Show every line containing "pixels" by copying it.

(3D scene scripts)
-- begin --

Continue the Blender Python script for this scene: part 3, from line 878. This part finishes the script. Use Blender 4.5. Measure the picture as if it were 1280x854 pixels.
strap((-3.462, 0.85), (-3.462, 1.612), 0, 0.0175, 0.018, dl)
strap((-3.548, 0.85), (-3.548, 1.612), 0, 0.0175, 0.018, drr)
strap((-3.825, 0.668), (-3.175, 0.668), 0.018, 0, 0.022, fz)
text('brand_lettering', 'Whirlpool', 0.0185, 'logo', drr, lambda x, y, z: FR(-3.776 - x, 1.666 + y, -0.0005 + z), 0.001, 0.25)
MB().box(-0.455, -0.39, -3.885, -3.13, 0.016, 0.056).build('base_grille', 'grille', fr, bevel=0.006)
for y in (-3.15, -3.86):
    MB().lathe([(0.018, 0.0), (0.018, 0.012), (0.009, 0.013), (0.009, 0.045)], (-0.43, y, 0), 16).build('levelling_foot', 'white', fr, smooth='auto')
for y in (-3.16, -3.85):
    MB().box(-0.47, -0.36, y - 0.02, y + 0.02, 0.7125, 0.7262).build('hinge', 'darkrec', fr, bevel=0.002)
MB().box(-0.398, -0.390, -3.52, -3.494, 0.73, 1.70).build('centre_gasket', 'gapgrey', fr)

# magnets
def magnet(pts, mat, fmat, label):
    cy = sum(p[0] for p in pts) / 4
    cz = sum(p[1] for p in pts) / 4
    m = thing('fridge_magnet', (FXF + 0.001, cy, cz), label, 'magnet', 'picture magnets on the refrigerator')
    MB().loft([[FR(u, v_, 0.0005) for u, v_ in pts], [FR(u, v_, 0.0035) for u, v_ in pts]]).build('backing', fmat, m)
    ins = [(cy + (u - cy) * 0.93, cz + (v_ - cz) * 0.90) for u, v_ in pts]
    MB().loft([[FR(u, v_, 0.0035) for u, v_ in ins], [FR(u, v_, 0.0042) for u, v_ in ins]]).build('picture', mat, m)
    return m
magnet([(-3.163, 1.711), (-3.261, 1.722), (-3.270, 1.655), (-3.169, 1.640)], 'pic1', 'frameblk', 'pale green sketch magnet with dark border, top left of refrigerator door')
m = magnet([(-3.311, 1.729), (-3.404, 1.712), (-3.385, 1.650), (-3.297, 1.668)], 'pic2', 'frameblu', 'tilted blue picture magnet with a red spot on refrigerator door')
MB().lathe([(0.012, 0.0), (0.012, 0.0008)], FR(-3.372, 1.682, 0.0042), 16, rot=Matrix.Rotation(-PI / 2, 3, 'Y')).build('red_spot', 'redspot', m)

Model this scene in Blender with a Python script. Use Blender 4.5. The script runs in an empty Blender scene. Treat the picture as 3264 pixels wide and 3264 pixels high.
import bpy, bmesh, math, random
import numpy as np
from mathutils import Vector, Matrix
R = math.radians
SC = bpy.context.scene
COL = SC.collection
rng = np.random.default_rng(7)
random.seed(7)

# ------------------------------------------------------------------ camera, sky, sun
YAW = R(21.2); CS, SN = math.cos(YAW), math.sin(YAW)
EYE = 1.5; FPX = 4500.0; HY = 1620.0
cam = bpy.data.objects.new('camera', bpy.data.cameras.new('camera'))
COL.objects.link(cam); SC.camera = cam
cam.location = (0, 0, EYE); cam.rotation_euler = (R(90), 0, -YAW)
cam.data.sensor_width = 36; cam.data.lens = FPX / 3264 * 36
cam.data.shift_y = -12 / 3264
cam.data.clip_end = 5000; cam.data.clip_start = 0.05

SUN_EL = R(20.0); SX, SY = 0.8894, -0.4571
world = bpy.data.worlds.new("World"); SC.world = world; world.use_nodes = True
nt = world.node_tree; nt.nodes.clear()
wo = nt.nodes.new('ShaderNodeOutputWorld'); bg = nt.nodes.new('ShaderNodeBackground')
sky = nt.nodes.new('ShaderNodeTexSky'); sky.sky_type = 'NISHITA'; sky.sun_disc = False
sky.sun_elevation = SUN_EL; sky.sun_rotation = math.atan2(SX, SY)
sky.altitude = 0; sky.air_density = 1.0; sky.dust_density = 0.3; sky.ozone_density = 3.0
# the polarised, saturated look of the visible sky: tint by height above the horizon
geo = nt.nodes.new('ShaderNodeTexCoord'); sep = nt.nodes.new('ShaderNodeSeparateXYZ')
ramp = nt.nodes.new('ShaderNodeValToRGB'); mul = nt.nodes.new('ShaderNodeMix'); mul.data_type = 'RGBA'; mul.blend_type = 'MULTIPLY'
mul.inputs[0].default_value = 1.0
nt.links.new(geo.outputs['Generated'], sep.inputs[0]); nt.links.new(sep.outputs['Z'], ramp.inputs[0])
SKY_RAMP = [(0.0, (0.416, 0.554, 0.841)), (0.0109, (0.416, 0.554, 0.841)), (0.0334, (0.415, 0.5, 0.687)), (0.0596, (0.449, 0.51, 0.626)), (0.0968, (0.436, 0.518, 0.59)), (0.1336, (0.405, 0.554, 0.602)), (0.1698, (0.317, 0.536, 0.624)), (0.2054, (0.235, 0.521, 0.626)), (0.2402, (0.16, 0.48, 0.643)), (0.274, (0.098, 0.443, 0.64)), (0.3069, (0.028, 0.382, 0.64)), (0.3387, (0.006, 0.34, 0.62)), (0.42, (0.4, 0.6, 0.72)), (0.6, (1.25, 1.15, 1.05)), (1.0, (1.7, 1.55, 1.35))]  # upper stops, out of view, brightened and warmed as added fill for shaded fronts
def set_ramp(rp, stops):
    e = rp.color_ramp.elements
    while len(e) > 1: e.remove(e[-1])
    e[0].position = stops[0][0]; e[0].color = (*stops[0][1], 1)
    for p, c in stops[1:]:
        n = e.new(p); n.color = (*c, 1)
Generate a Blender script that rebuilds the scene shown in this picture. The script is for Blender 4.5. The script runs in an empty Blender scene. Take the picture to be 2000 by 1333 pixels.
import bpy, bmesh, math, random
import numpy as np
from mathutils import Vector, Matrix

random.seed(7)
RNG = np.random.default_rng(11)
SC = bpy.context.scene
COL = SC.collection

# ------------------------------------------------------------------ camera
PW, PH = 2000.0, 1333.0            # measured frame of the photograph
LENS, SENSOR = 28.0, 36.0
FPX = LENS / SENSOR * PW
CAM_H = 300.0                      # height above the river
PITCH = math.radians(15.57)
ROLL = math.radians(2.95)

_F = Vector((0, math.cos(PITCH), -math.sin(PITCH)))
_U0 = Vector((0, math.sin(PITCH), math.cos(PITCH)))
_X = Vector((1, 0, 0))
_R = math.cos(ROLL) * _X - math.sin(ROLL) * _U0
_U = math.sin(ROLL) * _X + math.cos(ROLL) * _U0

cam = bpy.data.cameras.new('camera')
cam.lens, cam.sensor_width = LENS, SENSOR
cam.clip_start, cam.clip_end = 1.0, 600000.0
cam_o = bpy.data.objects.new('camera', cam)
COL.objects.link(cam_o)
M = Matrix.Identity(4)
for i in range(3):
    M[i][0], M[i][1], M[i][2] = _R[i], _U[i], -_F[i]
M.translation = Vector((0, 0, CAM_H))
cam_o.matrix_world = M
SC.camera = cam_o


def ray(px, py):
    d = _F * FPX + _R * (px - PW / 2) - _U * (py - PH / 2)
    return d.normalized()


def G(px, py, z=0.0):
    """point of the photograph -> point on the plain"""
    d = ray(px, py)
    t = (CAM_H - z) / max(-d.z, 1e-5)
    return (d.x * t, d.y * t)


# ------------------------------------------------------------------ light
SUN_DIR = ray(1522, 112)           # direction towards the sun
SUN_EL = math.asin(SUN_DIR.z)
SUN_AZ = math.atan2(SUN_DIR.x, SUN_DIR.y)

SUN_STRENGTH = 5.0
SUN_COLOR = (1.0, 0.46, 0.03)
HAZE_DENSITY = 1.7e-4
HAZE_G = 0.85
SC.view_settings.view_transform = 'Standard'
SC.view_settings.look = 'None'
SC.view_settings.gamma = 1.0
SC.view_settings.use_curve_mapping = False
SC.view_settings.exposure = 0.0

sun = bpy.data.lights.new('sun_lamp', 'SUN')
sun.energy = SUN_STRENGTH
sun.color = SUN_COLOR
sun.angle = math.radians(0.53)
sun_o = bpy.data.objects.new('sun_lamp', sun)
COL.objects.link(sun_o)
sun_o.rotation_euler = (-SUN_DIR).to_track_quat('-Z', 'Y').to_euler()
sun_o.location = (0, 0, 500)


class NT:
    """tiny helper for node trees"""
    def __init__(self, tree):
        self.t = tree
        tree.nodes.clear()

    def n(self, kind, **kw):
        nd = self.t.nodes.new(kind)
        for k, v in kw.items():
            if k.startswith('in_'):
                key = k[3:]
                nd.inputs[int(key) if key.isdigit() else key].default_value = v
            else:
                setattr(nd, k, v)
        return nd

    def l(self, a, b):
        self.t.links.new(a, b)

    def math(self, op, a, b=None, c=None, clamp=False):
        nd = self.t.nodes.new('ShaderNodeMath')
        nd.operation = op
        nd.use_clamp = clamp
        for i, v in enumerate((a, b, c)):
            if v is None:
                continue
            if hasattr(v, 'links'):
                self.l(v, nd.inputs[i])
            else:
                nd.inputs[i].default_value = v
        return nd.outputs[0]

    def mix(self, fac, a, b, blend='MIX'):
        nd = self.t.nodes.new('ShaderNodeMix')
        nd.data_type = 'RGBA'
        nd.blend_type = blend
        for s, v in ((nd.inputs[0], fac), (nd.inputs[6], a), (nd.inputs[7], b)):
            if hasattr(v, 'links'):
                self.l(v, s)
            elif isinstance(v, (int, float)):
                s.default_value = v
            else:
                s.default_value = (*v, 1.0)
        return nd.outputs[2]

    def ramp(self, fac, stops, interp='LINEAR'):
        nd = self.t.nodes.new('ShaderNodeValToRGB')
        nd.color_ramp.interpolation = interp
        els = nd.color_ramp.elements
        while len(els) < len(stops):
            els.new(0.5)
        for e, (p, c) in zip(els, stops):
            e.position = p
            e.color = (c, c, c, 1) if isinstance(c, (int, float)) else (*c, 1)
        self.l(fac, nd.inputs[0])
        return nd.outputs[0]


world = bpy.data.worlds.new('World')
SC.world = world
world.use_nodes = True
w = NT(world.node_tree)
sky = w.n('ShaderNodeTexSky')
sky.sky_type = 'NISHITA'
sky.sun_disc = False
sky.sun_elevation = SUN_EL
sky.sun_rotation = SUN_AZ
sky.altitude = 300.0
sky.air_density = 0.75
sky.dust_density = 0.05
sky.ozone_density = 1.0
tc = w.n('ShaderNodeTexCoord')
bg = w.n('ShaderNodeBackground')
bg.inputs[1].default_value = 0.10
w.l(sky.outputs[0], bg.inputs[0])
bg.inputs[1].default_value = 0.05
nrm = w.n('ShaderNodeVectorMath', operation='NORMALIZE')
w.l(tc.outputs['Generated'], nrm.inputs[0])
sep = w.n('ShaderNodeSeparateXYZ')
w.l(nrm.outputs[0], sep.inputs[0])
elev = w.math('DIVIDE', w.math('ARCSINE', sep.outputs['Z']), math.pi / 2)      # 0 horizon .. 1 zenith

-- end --

**REPLY TO THE EXERCISE**
Continue the Blender Python script for this scene: part 3, from line 878. This part finishes the script. Use Blender 4.5. Measure the picture as if it were 1280x854 pixels.
Model this scene in Blender with a Python script. Use Blender 4.5. The script runs in an empty Blender scene. Treat the picture as 3264 pixels wide and 3264 pixels high.
Generate a Blender script that rebuilds the scene shown in this picture. The script is for Blender 4.5. The script runs in an empty Blender scene. Take the picture to be 2000 by 1333 pixels.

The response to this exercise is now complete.